Ils avaient, pour désigner les phénomènes célestes, d'autres appellations, presque toutes gracieuses et typiques, apportées avec eux de France, et que leurs descendants ont religieusement conservées. L'arc-en-ciel est aussi appelé l'étendard du Bon Dieu ; c'est un dragon1, quand une seule de ses extrémités est visible ; un oeil-de-bouc, quand les deux le sont, pendant que le sommet reste caché derrière les nuages.
Le tonnerre, avec le bruit qu'il fait, est bien ici, comme en France, le tonnerre ; mais les éclairs sont des éloëzes2, et ce que les Canadiens entendent par éclairs de chaleur, s'appelle du feu chalain3, en Acadie.
Quand la foudre n'est pas accompagnée de feu, on dit que le tonnerre tombe en pierre.
La terminologie astronomique en usage, en Acadie, n'a rien de bien particulier. Qu'une comète s'y appelle une étoile à grand queue, il n'y a là qu'une image parfaite de ressemblance, une équation entre l'objet et les mots qui le décrivent.
La Charrue, la Grand-chaise, pour la Grande Ourse, sont des images moins parfaites. L'une et l'autre, cependant, remplacent avantageusement Chariot, mot qui, en français, désigne la même constellation.
Il serait mal aisé de trouver de l'analogie entre une autre constellation, les pléïades, et le nom de poucinière (ou poussinière) que lui donnent les Acadiens. Poucinière doit leur venir de France.

1. – Un arc-en-ciel brisé est un signe menaçant, précurseur de mauvais temps. Un dragon d'eau était, anciennement, une sorcière de vent, une trombe.

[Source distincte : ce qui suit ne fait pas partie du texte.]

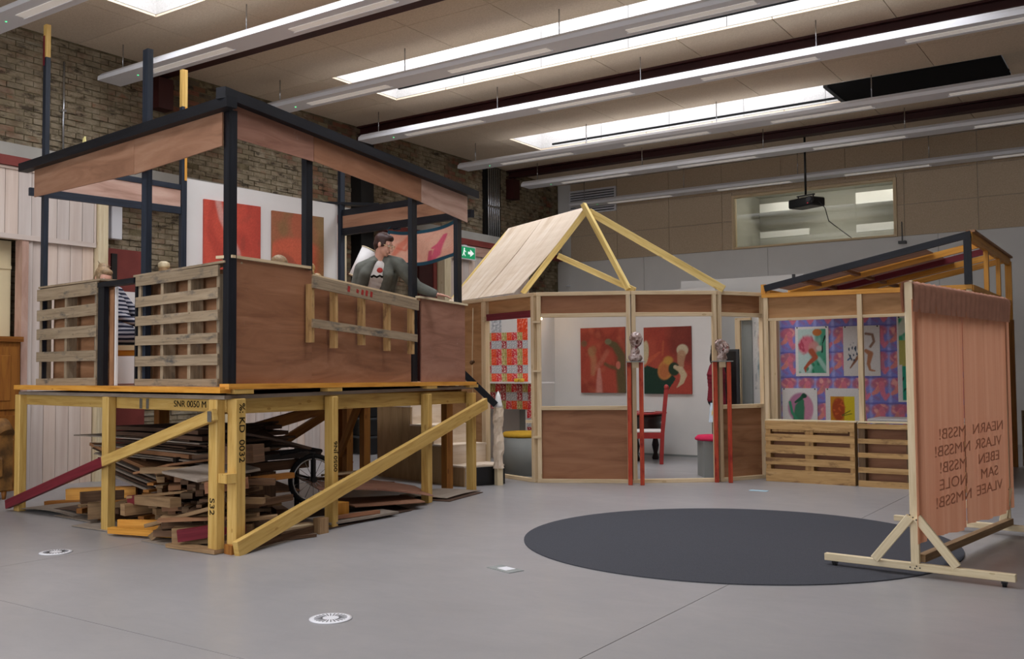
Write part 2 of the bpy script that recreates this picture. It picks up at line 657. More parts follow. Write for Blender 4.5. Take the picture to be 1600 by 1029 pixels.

2. – " Eloëse : A lightning ". COTGRAVE.
Rien que de lumineux dans les racines de ce mot, soit qu'on le fasse ultimement remonter à helios, le soleil des Grecs, ou qu'on le rattache au verbe latin allucere (ou aelucere), ou encore à l'élicie, ou l'hélicie de l'ancien français. " Ce feu de gayté suscite en l'esprit des éloèses vives et claires "
MONTAIGNE.
... Dins l'ommbrun de siècle transitori,
Nous laisso veire un eslaci beu : " Dans la transition ténébreuse des siècles, nous laissons voir une éloèse de beauté. F. MISTRAL, L'Archetype
3. – Du latin calorem.




Source : POIRIER, Pascal. Le parler franco-acadien et ses origines, s.n., s.l., 338 p.